Analyzing of metal organic frameworks performance in CH4 adsorption using machine learning techniques: A GBRT model based on small training dataset

Abstract

Metal organic frameworks (MOFs) have already been widely used in the field of gas adsorption and separation. The combination of various organic ligands and metal ions results in large MOF libraries with different topological structures. However, such large structural databases make it difficult to screen out MOF materials with high adsorption performance towards a given gas to establish statistical pictures through experiments or molecular simulations. In this work, we studied and built machine learning (ML) models based on the hypothetical MOF (hMOF) database. A gradient-boosted regression trees (GBRT) model with 1000 samples can predict the methane adsorption capacity of more than 130,000 hMOFs with high accuracy.
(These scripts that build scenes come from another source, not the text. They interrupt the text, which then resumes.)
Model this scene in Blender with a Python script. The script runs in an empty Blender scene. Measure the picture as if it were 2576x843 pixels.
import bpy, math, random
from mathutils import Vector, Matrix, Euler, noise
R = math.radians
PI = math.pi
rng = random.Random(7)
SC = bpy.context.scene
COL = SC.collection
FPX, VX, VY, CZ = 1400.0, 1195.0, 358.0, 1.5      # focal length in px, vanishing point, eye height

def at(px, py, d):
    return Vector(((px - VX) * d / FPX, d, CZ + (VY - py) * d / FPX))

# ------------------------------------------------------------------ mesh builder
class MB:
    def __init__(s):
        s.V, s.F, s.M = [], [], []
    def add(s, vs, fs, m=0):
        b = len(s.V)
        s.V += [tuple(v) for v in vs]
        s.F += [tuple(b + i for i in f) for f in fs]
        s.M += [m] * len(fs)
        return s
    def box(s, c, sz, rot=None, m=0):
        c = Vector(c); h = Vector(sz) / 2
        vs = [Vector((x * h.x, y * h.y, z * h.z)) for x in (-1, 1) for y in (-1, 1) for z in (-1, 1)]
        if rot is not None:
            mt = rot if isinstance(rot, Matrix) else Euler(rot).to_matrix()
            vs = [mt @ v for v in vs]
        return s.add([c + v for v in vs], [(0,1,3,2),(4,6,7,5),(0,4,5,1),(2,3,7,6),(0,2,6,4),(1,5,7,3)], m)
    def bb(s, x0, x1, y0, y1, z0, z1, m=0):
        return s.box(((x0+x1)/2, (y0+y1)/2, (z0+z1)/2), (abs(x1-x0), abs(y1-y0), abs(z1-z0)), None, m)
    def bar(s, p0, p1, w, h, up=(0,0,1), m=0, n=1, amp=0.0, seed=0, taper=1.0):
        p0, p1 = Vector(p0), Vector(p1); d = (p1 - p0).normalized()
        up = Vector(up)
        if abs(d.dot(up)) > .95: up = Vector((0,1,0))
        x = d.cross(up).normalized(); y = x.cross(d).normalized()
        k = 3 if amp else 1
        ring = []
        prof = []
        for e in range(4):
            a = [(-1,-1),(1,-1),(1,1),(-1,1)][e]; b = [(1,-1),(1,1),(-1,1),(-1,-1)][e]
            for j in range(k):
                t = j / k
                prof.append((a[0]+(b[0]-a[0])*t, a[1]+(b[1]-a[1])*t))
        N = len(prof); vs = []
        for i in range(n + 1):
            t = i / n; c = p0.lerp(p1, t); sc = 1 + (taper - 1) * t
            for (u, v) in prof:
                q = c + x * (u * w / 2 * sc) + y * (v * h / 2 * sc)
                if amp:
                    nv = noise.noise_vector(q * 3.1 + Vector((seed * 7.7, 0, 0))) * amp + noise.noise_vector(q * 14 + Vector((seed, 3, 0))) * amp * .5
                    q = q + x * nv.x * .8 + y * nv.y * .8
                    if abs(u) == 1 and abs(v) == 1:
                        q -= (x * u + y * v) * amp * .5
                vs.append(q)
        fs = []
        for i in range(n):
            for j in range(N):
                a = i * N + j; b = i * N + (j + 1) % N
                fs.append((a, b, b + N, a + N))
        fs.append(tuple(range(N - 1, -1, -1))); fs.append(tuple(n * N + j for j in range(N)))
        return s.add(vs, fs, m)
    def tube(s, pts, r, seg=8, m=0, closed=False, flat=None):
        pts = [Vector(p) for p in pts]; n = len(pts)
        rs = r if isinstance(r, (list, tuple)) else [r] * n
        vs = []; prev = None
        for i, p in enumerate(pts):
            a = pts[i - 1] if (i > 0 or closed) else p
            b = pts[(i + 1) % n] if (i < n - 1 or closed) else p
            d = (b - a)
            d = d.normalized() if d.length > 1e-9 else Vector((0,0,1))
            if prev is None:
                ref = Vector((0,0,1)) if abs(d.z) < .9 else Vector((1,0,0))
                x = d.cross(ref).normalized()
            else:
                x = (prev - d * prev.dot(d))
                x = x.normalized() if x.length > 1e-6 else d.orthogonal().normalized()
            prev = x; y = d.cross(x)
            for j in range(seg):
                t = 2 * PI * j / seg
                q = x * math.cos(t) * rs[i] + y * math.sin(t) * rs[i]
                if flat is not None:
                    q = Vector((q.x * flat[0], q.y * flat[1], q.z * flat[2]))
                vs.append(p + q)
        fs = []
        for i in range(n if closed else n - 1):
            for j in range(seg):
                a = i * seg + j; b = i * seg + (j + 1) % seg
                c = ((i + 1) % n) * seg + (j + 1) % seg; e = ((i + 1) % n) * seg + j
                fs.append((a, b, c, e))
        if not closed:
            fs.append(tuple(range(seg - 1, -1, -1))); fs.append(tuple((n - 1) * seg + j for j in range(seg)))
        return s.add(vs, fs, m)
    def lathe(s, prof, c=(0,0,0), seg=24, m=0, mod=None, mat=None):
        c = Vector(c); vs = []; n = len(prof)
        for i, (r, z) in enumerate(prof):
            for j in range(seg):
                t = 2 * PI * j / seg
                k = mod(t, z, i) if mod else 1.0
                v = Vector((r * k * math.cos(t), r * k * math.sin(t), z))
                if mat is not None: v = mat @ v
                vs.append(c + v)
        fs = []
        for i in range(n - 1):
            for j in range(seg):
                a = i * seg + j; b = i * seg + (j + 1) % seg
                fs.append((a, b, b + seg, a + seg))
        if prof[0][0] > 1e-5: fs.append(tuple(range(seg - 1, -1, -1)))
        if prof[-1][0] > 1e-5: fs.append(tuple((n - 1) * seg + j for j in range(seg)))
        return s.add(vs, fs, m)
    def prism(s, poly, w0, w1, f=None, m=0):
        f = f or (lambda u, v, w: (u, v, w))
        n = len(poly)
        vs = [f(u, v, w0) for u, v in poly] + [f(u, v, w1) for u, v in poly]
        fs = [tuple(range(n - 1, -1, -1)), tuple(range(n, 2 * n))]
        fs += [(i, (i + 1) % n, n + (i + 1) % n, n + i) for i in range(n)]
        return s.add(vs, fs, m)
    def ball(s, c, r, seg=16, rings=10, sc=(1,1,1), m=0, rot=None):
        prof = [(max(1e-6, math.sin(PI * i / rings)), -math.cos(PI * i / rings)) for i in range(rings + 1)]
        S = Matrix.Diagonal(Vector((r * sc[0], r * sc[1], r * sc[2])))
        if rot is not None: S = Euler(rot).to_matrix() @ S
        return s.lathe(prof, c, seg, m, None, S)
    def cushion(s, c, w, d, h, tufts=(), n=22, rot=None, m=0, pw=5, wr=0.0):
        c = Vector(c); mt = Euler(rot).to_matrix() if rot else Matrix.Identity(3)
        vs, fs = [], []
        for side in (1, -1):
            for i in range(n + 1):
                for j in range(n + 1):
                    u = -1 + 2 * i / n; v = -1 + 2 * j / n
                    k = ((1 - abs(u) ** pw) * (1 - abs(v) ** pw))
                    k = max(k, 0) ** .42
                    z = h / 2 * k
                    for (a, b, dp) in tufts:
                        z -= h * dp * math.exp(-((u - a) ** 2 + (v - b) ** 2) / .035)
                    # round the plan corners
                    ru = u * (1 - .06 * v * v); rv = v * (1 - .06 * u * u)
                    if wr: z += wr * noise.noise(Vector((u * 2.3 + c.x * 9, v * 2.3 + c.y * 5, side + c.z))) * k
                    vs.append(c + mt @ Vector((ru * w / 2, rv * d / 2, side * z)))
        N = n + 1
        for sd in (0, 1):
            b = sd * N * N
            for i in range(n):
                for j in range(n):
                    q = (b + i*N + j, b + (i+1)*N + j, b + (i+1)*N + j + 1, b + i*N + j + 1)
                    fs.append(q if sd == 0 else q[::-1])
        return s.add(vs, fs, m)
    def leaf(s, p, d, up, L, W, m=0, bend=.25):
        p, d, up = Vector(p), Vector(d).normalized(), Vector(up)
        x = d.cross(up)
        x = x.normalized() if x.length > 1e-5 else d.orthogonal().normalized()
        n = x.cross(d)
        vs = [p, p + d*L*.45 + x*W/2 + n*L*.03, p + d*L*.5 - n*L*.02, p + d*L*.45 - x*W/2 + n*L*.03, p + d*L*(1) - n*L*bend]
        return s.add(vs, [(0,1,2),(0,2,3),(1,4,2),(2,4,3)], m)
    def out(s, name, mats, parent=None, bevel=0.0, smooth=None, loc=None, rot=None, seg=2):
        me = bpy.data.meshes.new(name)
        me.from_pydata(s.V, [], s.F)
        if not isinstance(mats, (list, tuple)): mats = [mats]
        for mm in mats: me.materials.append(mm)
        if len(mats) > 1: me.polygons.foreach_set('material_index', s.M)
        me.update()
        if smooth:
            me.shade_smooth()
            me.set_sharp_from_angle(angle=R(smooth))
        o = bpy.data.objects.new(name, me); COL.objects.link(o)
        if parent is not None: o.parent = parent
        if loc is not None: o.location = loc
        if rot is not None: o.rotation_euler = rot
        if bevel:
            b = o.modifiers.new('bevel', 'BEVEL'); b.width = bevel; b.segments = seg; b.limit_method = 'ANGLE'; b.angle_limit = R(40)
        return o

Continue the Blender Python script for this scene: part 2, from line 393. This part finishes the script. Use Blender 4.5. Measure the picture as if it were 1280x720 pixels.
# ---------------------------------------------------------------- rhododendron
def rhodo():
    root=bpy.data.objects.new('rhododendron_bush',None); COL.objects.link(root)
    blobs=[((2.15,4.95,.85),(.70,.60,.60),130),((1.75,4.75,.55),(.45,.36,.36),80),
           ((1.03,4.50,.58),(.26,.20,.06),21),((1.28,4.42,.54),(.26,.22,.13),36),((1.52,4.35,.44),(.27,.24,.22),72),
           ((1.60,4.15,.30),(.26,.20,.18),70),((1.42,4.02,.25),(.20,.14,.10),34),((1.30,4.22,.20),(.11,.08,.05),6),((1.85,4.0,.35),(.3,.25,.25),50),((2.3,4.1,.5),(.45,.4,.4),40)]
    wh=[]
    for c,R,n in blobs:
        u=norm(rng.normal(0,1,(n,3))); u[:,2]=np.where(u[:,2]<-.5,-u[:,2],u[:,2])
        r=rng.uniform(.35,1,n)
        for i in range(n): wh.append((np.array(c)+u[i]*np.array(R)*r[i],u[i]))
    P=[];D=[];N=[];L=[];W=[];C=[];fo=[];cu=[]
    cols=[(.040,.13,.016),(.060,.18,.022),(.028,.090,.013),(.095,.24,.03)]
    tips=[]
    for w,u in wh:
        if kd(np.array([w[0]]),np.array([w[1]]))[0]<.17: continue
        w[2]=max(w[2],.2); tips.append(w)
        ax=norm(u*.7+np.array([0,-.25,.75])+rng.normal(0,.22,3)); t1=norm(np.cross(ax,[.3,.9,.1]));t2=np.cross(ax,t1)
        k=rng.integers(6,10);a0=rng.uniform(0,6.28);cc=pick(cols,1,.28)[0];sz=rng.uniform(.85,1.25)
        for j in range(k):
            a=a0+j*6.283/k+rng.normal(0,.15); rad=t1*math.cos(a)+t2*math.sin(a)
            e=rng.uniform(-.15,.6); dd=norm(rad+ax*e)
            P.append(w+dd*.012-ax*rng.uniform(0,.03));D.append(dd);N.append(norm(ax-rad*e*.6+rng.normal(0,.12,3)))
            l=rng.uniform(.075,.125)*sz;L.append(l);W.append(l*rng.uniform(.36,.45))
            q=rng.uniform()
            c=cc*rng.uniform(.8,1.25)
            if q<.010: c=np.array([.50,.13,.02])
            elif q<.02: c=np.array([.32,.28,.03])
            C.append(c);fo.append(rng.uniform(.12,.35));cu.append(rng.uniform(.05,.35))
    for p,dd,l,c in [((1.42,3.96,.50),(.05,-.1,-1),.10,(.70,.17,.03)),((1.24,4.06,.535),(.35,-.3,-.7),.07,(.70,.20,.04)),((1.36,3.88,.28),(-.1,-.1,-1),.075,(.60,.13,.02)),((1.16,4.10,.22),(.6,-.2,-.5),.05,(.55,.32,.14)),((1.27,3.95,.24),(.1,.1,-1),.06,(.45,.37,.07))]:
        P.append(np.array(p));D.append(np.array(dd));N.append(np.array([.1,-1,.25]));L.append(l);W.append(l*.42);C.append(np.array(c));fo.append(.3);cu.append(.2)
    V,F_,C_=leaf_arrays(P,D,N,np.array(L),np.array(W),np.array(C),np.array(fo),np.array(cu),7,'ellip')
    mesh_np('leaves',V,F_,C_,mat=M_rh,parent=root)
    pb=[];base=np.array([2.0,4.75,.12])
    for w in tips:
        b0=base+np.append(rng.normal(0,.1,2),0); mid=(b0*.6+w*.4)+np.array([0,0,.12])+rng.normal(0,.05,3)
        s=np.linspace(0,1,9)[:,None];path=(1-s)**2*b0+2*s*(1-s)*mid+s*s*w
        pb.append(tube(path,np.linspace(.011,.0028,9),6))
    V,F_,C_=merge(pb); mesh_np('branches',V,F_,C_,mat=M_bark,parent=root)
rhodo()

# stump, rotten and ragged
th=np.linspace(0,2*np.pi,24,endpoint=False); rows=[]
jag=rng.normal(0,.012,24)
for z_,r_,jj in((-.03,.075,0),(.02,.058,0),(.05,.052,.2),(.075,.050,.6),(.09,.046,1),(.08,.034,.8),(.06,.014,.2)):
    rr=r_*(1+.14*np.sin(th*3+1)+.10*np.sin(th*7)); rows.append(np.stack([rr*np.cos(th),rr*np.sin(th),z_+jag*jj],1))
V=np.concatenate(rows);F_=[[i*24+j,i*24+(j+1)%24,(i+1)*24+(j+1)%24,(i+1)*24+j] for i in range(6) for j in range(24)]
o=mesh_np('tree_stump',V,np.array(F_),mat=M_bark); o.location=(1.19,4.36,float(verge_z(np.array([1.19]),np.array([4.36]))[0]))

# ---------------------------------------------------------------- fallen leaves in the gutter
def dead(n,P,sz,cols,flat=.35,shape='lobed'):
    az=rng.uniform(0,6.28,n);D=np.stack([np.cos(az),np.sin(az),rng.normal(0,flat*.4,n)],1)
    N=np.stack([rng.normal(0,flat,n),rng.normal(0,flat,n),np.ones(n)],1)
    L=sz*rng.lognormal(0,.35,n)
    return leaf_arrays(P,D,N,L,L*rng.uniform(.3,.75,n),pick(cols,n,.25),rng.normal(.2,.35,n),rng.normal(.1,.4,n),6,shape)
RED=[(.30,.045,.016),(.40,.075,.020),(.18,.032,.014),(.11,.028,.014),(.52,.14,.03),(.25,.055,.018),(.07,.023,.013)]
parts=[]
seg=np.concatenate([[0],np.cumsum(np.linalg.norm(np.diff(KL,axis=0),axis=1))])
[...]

A fast high-throughput screening on the entire database was performed using the constructed regression model, which extracts several molecular fragments from the top 1% of materials with the largest methane adsorption capacity. Careful analysis of the chemical structure of these fragments indicates that MOF materials containing cyano, hydroxyl, carboxyl and/or aromatic rings may possess high adsorption performance. The electrostatic potential distribution of these fragments was obtained at the ab initio computational level and was highlighted to be another important descriptor. We further extended the GBRT predictor to diverse MOF libraries including tobacco MOF (tobmof) and CoRE MOF. The molecular fragments extracted from the ML-based screening on the real CoRE MOF database as well as the corresponding electrostatic properties were compared with the results of hMOFs, which provides new insight into the design of MOF materials.